Frantic Strood electioneering saw special advisers drafted in

TORY ministers were condemned yesterday for ordering their publicly funded special advisers to campaign for the party during the Rochester & Strood by-election.

Parliament’s public accounts committee said it was “unacceptable” that ministers told advisers to take part in phone canvassing for Tory candidate Kelly Tolhurst.

The politically appointed civil servants, paid by central government, were scrambled by Tory chiefs in November as part of a doomed campaign to hold on to the seat after Ukip defector Mark Reckless had resigned.

Unnamed ministers directed and put “informal pressure” on their special advisers to pitch in, the MPs ruled in a report published yesterday. They also found assurances given to the staff were “wrong in law.”

Ministers told advisers to rely on a letter from Conservative Party HQ, which is not their employer, as proof they were not breaching the civil servants’ code of conduct.

Labour shadow cabinet minister Jonathan Ashworth said: “This is the latest blow to the Tories’ chaotic campaign.

“The parliamentary authorities have delivered a damning assessment of the No 10 operation, and we now need to know which ministers were complicit in issuing this ‘misguided’ advice.”

No ministers were named and shamed by the report. But the orders are believed to have been issued by Cabinet member and Conservative chairman Grant Shapps.

The right-wing Guido Fawkes blog reported that Home Secretary Theresa May’s special adviser Nick Timothy was stopped from standing for the Tories at the general election for defying the order.

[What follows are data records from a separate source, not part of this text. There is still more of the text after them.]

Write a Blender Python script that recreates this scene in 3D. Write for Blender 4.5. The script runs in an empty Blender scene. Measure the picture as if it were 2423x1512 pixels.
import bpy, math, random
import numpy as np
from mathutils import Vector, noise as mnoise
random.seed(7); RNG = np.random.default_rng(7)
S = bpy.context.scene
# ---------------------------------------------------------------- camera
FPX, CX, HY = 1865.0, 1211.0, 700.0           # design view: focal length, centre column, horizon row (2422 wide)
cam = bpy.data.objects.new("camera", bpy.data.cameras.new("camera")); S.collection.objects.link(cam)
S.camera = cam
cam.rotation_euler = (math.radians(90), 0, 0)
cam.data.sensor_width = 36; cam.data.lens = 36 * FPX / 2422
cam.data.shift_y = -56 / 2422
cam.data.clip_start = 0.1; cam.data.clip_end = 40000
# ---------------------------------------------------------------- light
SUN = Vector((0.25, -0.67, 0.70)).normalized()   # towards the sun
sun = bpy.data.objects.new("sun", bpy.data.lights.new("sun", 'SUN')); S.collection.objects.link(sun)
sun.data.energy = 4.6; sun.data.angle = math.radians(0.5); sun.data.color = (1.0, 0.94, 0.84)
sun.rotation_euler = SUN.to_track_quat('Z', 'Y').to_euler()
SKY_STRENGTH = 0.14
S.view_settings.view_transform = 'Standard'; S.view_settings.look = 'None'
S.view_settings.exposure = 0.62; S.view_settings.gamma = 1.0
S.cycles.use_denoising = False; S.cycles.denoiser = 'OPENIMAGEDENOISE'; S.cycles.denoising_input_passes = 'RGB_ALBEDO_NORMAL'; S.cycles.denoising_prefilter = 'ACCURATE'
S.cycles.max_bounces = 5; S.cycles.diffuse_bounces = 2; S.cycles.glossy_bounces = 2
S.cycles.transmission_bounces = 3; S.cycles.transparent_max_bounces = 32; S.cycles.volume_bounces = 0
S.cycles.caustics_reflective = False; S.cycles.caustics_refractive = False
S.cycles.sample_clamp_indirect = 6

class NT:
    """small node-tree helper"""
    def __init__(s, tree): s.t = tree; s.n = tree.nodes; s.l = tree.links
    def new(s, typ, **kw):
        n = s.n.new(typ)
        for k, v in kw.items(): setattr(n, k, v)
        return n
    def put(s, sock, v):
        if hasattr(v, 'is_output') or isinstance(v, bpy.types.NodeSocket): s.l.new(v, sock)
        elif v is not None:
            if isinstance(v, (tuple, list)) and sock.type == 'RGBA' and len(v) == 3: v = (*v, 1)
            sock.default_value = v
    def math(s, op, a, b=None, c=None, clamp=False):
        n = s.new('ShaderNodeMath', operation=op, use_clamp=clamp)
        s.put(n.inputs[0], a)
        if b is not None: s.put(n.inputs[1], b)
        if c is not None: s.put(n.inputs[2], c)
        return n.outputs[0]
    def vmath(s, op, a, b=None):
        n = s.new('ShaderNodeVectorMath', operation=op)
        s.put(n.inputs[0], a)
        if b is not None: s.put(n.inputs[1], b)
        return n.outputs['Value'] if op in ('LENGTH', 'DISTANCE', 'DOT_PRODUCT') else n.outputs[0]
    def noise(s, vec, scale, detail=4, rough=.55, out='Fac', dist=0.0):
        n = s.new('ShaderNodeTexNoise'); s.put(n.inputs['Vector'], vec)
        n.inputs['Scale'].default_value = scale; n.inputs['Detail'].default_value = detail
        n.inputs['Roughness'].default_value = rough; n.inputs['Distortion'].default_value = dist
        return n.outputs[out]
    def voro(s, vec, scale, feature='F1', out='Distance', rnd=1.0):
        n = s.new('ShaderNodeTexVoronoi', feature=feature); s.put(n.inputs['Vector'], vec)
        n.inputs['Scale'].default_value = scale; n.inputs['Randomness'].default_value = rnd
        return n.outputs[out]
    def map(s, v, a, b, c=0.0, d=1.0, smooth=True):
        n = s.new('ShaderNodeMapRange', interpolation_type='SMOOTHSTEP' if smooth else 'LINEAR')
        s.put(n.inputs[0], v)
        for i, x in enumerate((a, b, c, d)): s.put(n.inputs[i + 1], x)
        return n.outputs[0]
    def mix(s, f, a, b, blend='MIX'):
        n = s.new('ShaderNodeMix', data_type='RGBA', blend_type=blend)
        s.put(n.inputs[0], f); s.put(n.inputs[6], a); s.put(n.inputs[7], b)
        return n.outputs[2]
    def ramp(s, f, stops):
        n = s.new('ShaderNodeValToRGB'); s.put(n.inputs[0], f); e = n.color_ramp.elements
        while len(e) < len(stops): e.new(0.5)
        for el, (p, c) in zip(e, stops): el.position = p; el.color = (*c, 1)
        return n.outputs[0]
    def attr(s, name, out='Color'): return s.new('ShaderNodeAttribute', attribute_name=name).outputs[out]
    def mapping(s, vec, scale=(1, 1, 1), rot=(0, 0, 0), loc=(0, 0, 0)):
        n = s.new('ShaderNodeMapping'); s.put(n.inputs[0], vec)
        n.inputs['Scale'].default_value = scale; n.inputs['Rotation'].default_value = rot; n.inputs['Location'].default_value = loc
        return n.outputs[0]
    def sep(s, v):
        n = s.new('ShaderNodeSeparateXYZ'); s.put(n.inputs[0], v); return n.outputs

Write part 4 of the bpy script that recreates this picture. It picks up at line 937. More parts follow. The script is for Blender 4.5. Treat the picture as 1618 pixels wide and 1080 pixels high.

Mr Timothy apparently argued that phone canvassing for the Tories did breach the code of conduct.

The latest scandal comes after the Star reported that Tory ministers were using taxpayer-funded official visits to tour swing seats.

Cabinet Secretary Jeremy Heywood came under pressure to stop Tory ministers “electioneering at taxpayers’ expense.”

And Mr Ashworth called on the government yesterday to ensure special advisers will not be used to campaign in the general election.

“Given the proximity of the election campaign, we need a formal government response today which outlines how No10 will ensure no rules will be broken over the role played by special advisers,” he said.